The diabolical nature of capitalism – if I may use this phrase, which is also worth understanding etymologically – is that it also turns us, even when we protest against it, into its supporters. And I think the author succeeds in showing this very well by giving the Occupy movement as an example. There’s a whole discussion here that I don’t think I can get into right now. But it’s important to see – to give a trivial example – that we’ve been talking about resilience ever since this energy crisis began, a term that has become part of the vernacular with which we’re being told the hardest things that we’re going to have to accept this winter. And this kind of language only contributes to the acceptance and perpetuation of a situation that is, in fact, unacceptable. 

It is precisely in order to somehow come up with an answer to this problem that the author observes very well and paints it in a very convincing way, calling on the whole tradition of critical theory, with which the Romanian public is certainly not extremely familiar – someone remarked earlier, with a regret that I share, that translations from this area are lacking. So in her attempt to offer a response to this crisis of the crisis of capitalism, which makes us understand why it is useless to hope for a decisive crisis, a crisis through which we can overcome it, the author makes an extremely important distinction between emancipation and justice and proposes that we talk less about justice and try to talk more about emancipation. One of the interesting questions she starts from – and here she invokes the Occupy protests – is: “Why is it that we are more bothered by excessive wealth than by endemic poverty? Why do we react viscerally to the wealth of the 1% but are not as attentive to the poverty of the 99%?” The author rightly insists that we need to rethink the whole issue in terms of empowerment, not justice. Why? Because, the author tells us (and I will try to summarize a little, since the starting point of the analysis is linked to Adorno’s considerations on this issue, which speaks a lot about the importance and the need for immanent critique), that emancipation is not only about eliminating practices that produce inequality, imbalances and poverty, but – and this is even more important – about eliminating the very structural sources of these forms of violence. And this is extremely important, precisely because it is from this direction that a non-violent overcoming of the capitalist system can be produced.

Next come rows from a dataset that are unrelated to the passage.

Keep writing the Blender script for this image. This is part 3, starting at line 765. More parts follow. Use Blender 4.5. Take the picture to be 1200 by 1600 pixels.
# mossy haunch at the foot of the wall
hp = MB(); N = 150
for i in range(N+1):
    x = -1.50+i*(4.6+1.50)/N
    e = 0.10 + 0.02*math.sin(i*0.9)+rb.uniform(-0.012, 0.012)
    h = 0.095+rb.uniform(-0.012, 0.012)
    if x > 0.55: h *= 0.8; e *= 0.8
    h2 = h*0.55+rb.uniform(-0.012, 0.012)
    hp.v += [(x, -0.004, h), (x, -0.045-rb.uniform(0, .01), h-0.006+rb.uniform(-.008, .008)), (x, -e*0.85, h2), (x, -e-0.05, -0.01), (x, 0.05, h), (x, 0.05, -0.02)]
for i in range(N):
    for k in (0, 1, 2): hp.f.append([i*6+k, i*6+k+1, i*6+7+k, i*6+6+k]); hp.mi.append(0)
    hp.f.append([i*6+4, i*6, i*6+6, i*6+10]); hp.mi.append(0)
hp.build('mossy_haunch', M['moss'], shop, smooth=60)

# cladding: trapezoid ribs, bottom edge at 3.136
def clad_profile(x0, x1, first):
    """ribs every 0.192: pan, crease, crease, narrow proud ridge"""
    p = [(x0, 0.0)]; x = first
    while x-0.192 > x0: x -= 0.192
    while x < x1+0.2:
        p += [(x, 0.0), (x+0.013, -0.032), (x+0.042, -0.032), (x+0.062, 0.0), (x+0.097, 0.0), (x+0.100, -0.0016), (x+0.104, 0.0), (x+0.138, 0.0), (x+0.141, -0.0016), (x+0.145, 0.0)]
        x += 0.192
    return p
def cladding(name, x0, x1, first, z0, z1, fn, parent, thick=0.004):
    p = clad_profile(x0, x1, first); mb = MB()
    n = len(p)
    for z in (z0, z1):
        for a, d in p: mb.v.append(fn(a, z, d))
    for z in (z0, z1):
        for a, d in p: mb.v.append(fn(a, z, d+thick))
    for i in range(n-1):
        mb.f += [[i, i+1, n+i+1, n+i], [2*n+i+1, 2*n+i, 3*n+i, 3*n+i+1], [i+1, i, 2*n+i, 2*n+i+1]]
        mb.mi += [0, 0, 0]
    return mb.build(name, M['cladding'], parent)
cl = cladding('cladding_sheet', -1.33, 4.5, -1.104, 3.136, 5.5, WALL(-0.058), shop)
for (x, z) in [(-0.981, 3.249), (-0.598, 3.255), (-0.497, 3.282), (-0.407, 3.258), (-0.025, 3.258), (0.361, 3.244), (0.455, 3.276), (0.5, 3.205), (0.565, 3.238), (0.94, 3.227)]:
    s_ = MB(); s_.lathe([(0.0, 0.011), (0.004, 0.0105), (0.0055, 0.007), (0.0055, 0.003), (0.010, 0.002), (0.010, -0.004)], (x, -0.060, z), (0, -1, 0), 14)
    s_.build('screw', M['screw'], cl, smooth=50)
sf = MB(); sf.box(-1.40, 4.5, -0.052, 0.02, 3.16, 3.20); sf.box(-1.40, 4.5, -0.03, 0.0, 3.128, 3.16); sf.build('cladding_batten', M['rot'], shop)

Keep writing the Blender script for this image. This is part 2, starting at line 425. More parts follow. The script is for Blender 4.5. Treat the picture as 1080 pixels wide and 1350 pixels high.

In conclusion, under the pressure of time, I believe that the present work, which is a critique of the capitalism of poverty, seen somehow as the latest form, the latest metamorphosis of neoliberal capitalism, is an extremely ambitious work that could open up new avenues for discussion and new ways of reflecting on the most relevant aspects of capitalism and on how we should think about overcoming or liberating ourselves from the logic of “competitive profit production” – to use Albena Azmanova’s definition of capitalism.